After my work at the library was done – it’s not a long job, fortunately – I headed back to the house. Dinner already smelled divine. I grabbed the shovel and headed out with the bag of Bayberries in hand to plant. Decided I would use them to guild a couple more rocks in the pasture that hadn’t been marked with blueberries. After that, I planted the little figs, which are only a couple of inches tall. They went in a front flower bed for now. It’s on the south facing side of the house, which has a nice micro-climate. It warms up in the spring a good week early. While I was doing that I dressed the bed with mulch and built a brick border. Backed the truck (argh!) into the side yard to off load the timbers, which weighed even more the second time around. But I have enough for a nice start to my kitchen and herb garden now, and all it cost me was some hard labor.


Pot Full of Sunshine

I was making dinner last night, just a simple spaghetti for the three of us adults as the kids were all out for the evening. While I was pulling together the ingredients from the pantry, I was thinking about how satisfying it is to be able to cook with things I put up from the garden last summer. And about what goes into our cooking pots and ultimately into our bodies. Don’t get me wrong. I’m not a health nut. My kids (and me, and Dad) eat things that they probably shouldn’t. But I do try to practice moderation in that. Too much is not good for them, and the more I can feed my family off the farm, the better control I have over their health.

Tomato Goodness

Take this pot of spaghetti. I can’t control the pasta. We don’t grow wheat, and although we may in the future, chances are I won’t be using it to make pasta from. I just don’t have the time. And I can’t afford it, when a pound box of noodles is less than a dollar. But I can control the tomato sauce. I made this quart I put in the pot myself, out of the greenhouse full of tomatoes we grew last year. Every one of those lush red beauties was a handful of distilled goodness made of sunshine and soil. Tomato sauce is incredibly easy to make and put up, so I did a lot of it, knowing my family would eat it up. And I can control the sausage. The pound that went in my pot tonight was store bought, but this time next year I expect to have a freezer full of sausage and other choice bits from the pigs. I can grow onions, and most of the spices, and the garlic…

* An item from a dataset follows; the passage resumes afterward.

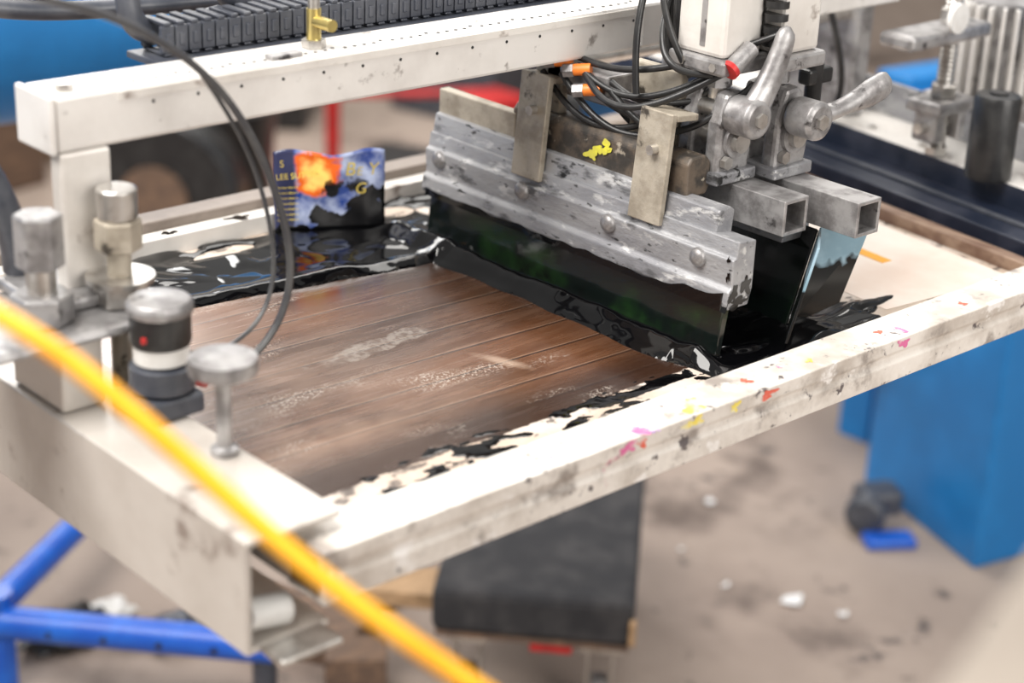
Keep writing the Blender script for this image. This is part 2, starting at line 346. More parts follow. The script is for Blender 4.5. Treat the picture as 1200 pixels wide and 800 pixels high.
fb=[]
fb.append(prism('flood_blade',[(.583,.8995),(.5855,.8995),(.617,.985),(.6145,.987)],'y',.085,.47,'rubber',.0006))
bm=bmesh.new()
pts=[(.540,.050,.906),(.586,.085,.900),(.617,.085,.986),(.566,.046,.990)]
off=Vector((.0015,-.002,0))
A=[bm.verts.new(p) for p in pts]; B=[bm.verts.new(Vector(p)+off) for p in pts]
bm.faces.new(A); bm.faces.new(B[::-1])
for i in range(4): bm.faces.new((A[i],A[(i+1)%4],B[(i+1)%4],B[i]))
def wing_mat():
    m=pmat('inked_steel',(.30,.42,.50),(.18,.28,.34),18,(.4,.6),.2,.0,0); nt=m.node_tree;N=nt.nodes;K=nt.links;b=N['Principled BSDF']
    old=b.inputs['Base Color'].links[0].from_socket
    tc=N.new('ShaderNodeTexCoord'); sp=N.new('ShaderNodeSeparateXYZ'); K.new(tc.outputs['Object'],sp.inputs[0])
    n=N.new('ShaderNodeTexNoise'); n.inputs['Scale'].default_value=45; K.new(tc.outputs['Object'],n.inputs[0])
    a=N.new('ShaderNodeMath'); a.operation='MULTIPLY_ADD'; K.new(n.outputs['Fac'],a.inputs[0]); a.inputs[1].default_value=.04; K.new(sp.outputs[2],a.inputs[2])
    r=N.new('ShaderNodeMapRange'); K.new(a.outputs[0],r.inputs['Value']); r.inputs['From Min'].default_value=.972; r.inputs['From Max'].default_value=.976
    mx=N.new('ShaderNodeMix'); mx.data_type='RGBA'; K.new(r.outputs[0],mx.inputs[0]); mx.inputs[6].default_value=(.004,.004,.004,1); K.new(old,mx.inputs[7]); K.new(mx.outputs[2],b.inputs['Base Color'])
    return m
fb.append(new('end_wing',bm,wing_mat(),.0005))
# outer turned-back wing plate, facing the operator side
bm=bmesh.new()
pts=[(.587,.083,.901),(.640,.070,.915),(.668,.066,.984),(.618,.083,.988)]
A=[bm.verts.new(p) for p in pts]; B=[bm.verts.new(Vector(p)+Vector((0,.002,0))) for p in pts]
bm.faces.new(A); bm.faces.new(B[::-1])
for i in range(4): bm.faces.new((A[i],A[(i+1)%4],B[(i+1)%4],B[i]))
fb.append(new('turned_end_plate',bm,bpy.data.materials['inked_steel'],.0005))
fb.append(prism('flood_holder',[(.585,.975),(.622,.975),(.622,1.0),(.590,1.0)],'y',.10,.46,'alu',.001))
fb.append(cyl('flood_stem_1',(.605,.16,1.0),(.605,.16,1.02),.008,'steel'))
group('flood_bar',fb)

# ---------------------------------------------------------------- print head
hd=[]
hd.append(sqtube('square_tube_front',(.560,.068,1.014),.21,.032,.0035,'alu_cast'))
hd.append(sqtube('square_tube_rear',(.607,.026,1.015),.20,.032,.0035,'alu_cast'))
hd.append(box('tube_insert_front',(.549,.12,1.003),(.572,.2,1.026),'black',0))
hd.append(box('tube_insert_rear',(.595,.09,1.003),(.619,.19,1.027),'black',0))
for nm,cx,cy in (('front',.548,.158),('rear',.604,.140)):
    pr=[(cx-.022,1.03),(cx+.020,1.03),(cx+.024,1.055),(cx+.017,1.095),(cx+.006,1.112),(cx-.012,1.110),(cx-.020,1.085)]
    hd.append(prism('clevis_'+nm,pr,'y',cy-.024,cy-.008,'alu_cast',.004))
    hd.append(prism('clevis_back_'+nm,pr,'y',cy+.008,cy+.024,'alu_cast',.004))
    hd.append(box('clevis_foot_'+nm,(cx-.026,cy-.030,1.031),(cx+.026,cy+.030,1.042),'alu',.002))
    hd.append(cyl('pivot_pin_'+nm,(cx,cy-.034,1.068),(cx,cy+.03,1.068),.0095,'steel'))
    hd.append(cyl('pivot_washer_'+nm,(cx,cy-.028,1.068),(cx,cy-.024,1.068),.015,'alu_cast'))
    hd.append(cyl('foot_bolt_'+nm,(cx-.012,cy-.0245,1.050),(cx-.012,cy-.030,1.050),.006,'steel',seg=6))
    hd.append(cyl('cylinder_rod_'+nm,(cx,cy,1.09),(cx,cy,1.145),.009,'steel'))
    hd.append(box('cylinder_cap_'+nm,(cx-.03,cy-.03,1.128),(cx+.03,cy+.035,1.142),'alu_cast',.003))
    hd.append(box('pneumatic_cylinder_'+nm,(cx-.025,cy-.024,1.142),(cx+.025,cy+.03,1.34),'frame_clean',.004))
    hd.append(box('cylinder_slot_'+nm,(cx-.0255,cy-.003,1.15),(cx-.0249,cy+.003,1.33),'alu_cast',0))
    hd.append(cyl('cap_nut_'+nm,(cx,cy,1.112),(cx,cy,1.128),.013,'alu_cast',seg=6))
    for s in (-1,1): hd.append(cyl('cap_screw_%s_%d'%(nm,s),(cx-.031,cy+.018*s,1.135),(cx-.028,cy+.018*s,1.135),.004,'steel',seg=6))
hd.append(box('head_bridge',(.555,.15,1.345),(.62,.34,1.37),'alu_cast',.003))
hd.append(box('beam_carriage',(.585,.235,1.10),(.64,.262,1.34),'alu_cast',.003))
hd.append(box('beam_carriage_block',(.565,.19,1.125),(.61,.235,1.20),'black',.003))
hd.append(box('linkage_plate',(.530,.185,1.045),(.540,.245,1.12),'plate',.002))
hd.append(box('rear_linkage_plate',(.505,.31,1.045),(.515,.345,1.125),'plate',.002))
hd.append(box('cross_link',(.512,.20,1.075),(.524,.33,1.088),'alu_cast',.002))
for k in range(14):
    hd.append(cyl('brush_ring_%d'%k,(.578,.125,1.15+.011*k),(.578,.125,1.156+.011*k),.0105,'black'))
def lever(nm,p,q,r,kind):
    p=Vector(p);q=Vector(q); d=(q-p); out=[]
    bm=bmesh.new(); n=20; rings=[]
    dn=d.normalized(); a=dn.cross(Vector((0,1,0))).normalized(); b2=dn.cross(a).normalized()
    for k in range(n+1):
        t=k/n
        if kind=='taper': w=r*(1.25-.45*t); h=r*(.95-.3*t); c=p+d*t+a*(-.005*math.sin(t*math.pi))
        else: w=r*(.95-.40*math.sin(min(1,t*1.4)*math.pi)+.10*t); h=r*(.7+.0*t); c=p+d*t+a*(-.003*math.sin(t*math.pi))
        if t>.88: s=math.sqrt(max(.02,1-((t-.88)/.124)**2)); w*=s;h*=s
        rings.append([bm.verts.new(c+a*w*math.cos(u)+b2*h*math.sin(u)) for u in [2*math.pi*i/16 for i in range(16)]])
    for A,B in zip(rings,rings[1:]):
        for i in range(16): bm.faces.new((A[i],A[(i+1)%16],B[(i+1)%16],B[i]))
    bm.faces.new(rings[0][::-1]); bm.faces.new(rings[-1])
    out.append(new(nm+'_arm',bm,'alu_cast',0,True))
    out.append(cyl(nm+'_hub',p+Vector((0,-.012,0)),p+Vector((0,.018,0)),.0175,'alu_cast',bev=.004))
    out.append(cyl(nm+'_hub_screw',p+Vector((0,-.0155,0)),p+Vector((0,-.011,0)),.007,'steel',seg=6))
    return out
hd+=lever('clamp_lever_front',(.541,.114,1.094),(.575,.108,1.170),.0115,'taper')
hd+=lever('clamp_lever_rear',(.600,.094,1.088),(.690,.080,1.113),.0125,'paddle')
hd+=[cyl('lever_link',(.541,.13,1.094),(.541,.17,1.094),.008,'steel'),cyl('lever_link_rear',(.6,.11,1.088),(.6,.15,1.088),.008,'steel')]
def bez(a,b,sag,k=5,side=(0,0,0)):
    a=Vector(a);b=Vector(b);s=Vector(side)
    return [a+(b-a)*t+Vector((0,0,-sag*4*t*(1-t)))+s*(4*t*(1-t)) for t in [i/k for i in range(k+1)]]
hs=[((.50,.285,1.110),(.556,.125,1.150),.035,(-.02,0,0)),((.50,.275,1.105),(.54,.14,1.13),.03,(-.03,0,0)),((.51,.30,1.115),(.575,.11,1.165),.02,(-.03,0,0)),
    ((.50,.26,1.09),(.545,.155,1.115),.03,(0,0,0)),((.55,.22,1.19),(.53,.15,1.125),.02,(-.035,0,0)),((.56,.23,1.26),(.525,.17,1.12),.0,(-.03,0,0)),((.52,.31,1.10),(.56,.2,1.10),.03,(-.01,0,0)),
    ((.50,.33,1.095),(.53,.18,1.09),.035,(-.012,0,0)),((.51,.25,1.10),(.56,.15,1.105),.012,(-.02,0,0)),((.53,.29,1.10),(.54,.16,1.095),.045,(0,0,0)),((.56,.23,1.24),(.50,.21,1.10),-.01,(-.02,0,0)),
    ((.57,.23,1.27),(.535,.20,1.10),.0,(-.012,0,0)),((.575,.225,1.28),(.53,.19,1.14),.0,(-.02,-.01,0)),((.495,.30,1.10),(.535,.17,1.075),.03,(-.01,0,0)),((.50,.24,1.095),(.55,.12,1.12),.04,(-.01,0,0))]
for i,(a,b,s,sd) in enumerate(hs): hd.append(tube('air_line_%d'%i,bez(a,b,s,5,sd),.0031,'black'))
for i,p in enumerate(((.495,.298,1.112),(.500,.278,1.107),(.498,.262,1.092),(.520,.315,1.118))):
    p=Vector(p); d=Vector((.35,-.6,.1)).normalized()
    hd.append(cyl('orange_fitting_%d'%i,p-d*.008,p+d*.008,.0055,'orange_fit',seg=16)); hd.append(cyl('fitting_collar_%d'%i,p-d*.018,p-d*.0081,.0065,'alu_cast',seg=6))
hd.append(cyl('elbow_fitting',(.528,.128,1.135),(.552,.128,1.150),.008,'alu_cast'))
hd.append(cyl('elbow_red_ring',(.525,.128,1.1333),(.529,.128,1.1358),.0086,'red'))
hd.append(box('valve_block',(.505,.25,1.085),(.545,.33,1.105),'alu_cast',.002))
hd.append(box('wing_knob',(.665,.15,1.095),(.70,.165,1.11),'black',.003)); hd.append(cyl('wing_knob_stem',(.68,.157,1.07),(.68,.157,1.12),.008,'black'))
group('print_head',hd)

# ---------------------------------------------------------------- overhead beam
bp=[]
bp.append(box('beam',(-.02,.285,1.114),(.58,.335,1.156),'beam',.003))
bp.append(box('beam_scale_strip',(.03,.284,1.147),(.57,.2851,1.153),'frame_clean',0))
bp.append(box('beam_right',(.5801,.285,1.114),(.98,.335,1.156),'beam',.003))
for i in range(56):
    x=.04+i*.0098
    bp.append(cyl('scale_dot_%d'%i,(x,.296+(.004 if i%5==0 else 0),1.1558),(x,.296+(.004 if i%5==0 else 0),1.1565),.0016,'black',seg=8))
    if i%4==2: bp.append(cyl('face_dot_%d'%i,(x,.2846,1.142),(x,.2852,1.142),.0014,'black',seg=8))
bp.append(box('beam_end_cap',(-.026,.284,1.113),(-.0205,.336,1.157),'beam',.002))
bp.append(box('end_post',(-.02,.284,.975),(.022,.30,1.1138),'frame_clean',.003))
bp.append(box('end_post_foot',(-.05,.262,1.0005),(.035,.34,1.010),'alu_cast',.003))
bp.append(cyl('beam_screw',(-.005,.30,1.156),(-.005,.30,1.162),.007,'steel',seg=6))
bp.append(box('clip_a',(.17,.29,1.156),(.20,.30,1.160),'alu_cast',.001))
group('overhead_beam',bp)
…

So in a nutshell, I mixed up a pot full of sunshine last night for dinner, and it was so good we ate it all!

Spaghetti Sauce

Brown in a heavy-bottomed stockpot:

1 lb sausage or ground beef

2 tbsp chopped garlic (3-4 cloves)

1 large onion, chopped

1 tbsp italian seasoning

Once onions are translucent, add

1 qt. Tomato Sauce

If the tomato sauce is very acid (like mine) try adding 1-2 tsp of brown sugar. Simmer for at least 15 minutes. This is great if you toss it in a crockpot on low in the morning for dinner.Serve over pasta or rice with parmesan cheese.


We’d planned to get pigs for a while… they were supposed to be piglets, you know, little 20 pound babies that would elicit adoring “sqee!’s” from my daughters. Well, I finally spotted a litter on craigslist that wasn’t too expensive (the price of piglets around here is outrageous!) and pounced on them. Yesterday we were supposed to prepare for them, and today pick them up. Well, best laid plans often go awry, and we had to order the pig panels for their panels. They will be in on Wednesday, but for now we had to improvise. and old chain link dog kennel will do for a couple of days.

One of the piglets is almost a hundred pounds… we’ve named her big Bertha and we may very well keep her for a brood sow.

Two pigs in the back of the truck

So once we got the piglets pigs home and settled, we started in on a little spring cleaning… the front of the house. Everybody but Dad pitched in, as he went down to the sugar camp to boil maple sap.

Johann meets a pig


First Crocus!


Chickens outside the greenhouse finally.

Jerusalem Artichoke

While we were working in the front bed, Pippa figured out she could pull the stalks of last year’s Jerusalem Artichokes out, and the tubers would come with it. She shouted “Look Mama! I’m fishing and I caught two fish!” as she brandished a stalk with two oval tubers dangling from it. I told her that was great, and whatever she caught we would eat with dinner that night. Glady made dinner, a cheeseburger soup, which we added the chopped tubers too in lieu of potatoes. It came out very well. Rich and satisfying after a hard day’s work.


Raking the beds out for the daffodils to come up.


Cheeseburger Chowder

1 onion, chopped fine

Brown that in the stock pot with a drizzle of olive oil. Then add:

1 lb ground Beef

Brown that and drain well.


29 oz (give or take a few oz’s) Chicken Stock

1 can pepper jack soup

1 can cheddar soup (or just 2 cans cheddar soup)

salt and pepper to taste

10 shakes (more or less, to your family’s taste) Chipolte Tabasco

7-8 large Jerusalem artichoke tubers, well scrubbed and peeled and diced

After it has simmered for 15-20 minutes, until the tubers are fork-tender, add:

1 c milk

1/2 lb grated cheddar

Stir until melted and serve.

Topping ideas: Relish, sour cream, shredded cheese, chopped tomatoes. It’s great served in a bread bowl, but Juliet is allergic to gluten, so we eat gluten-free a lot these days.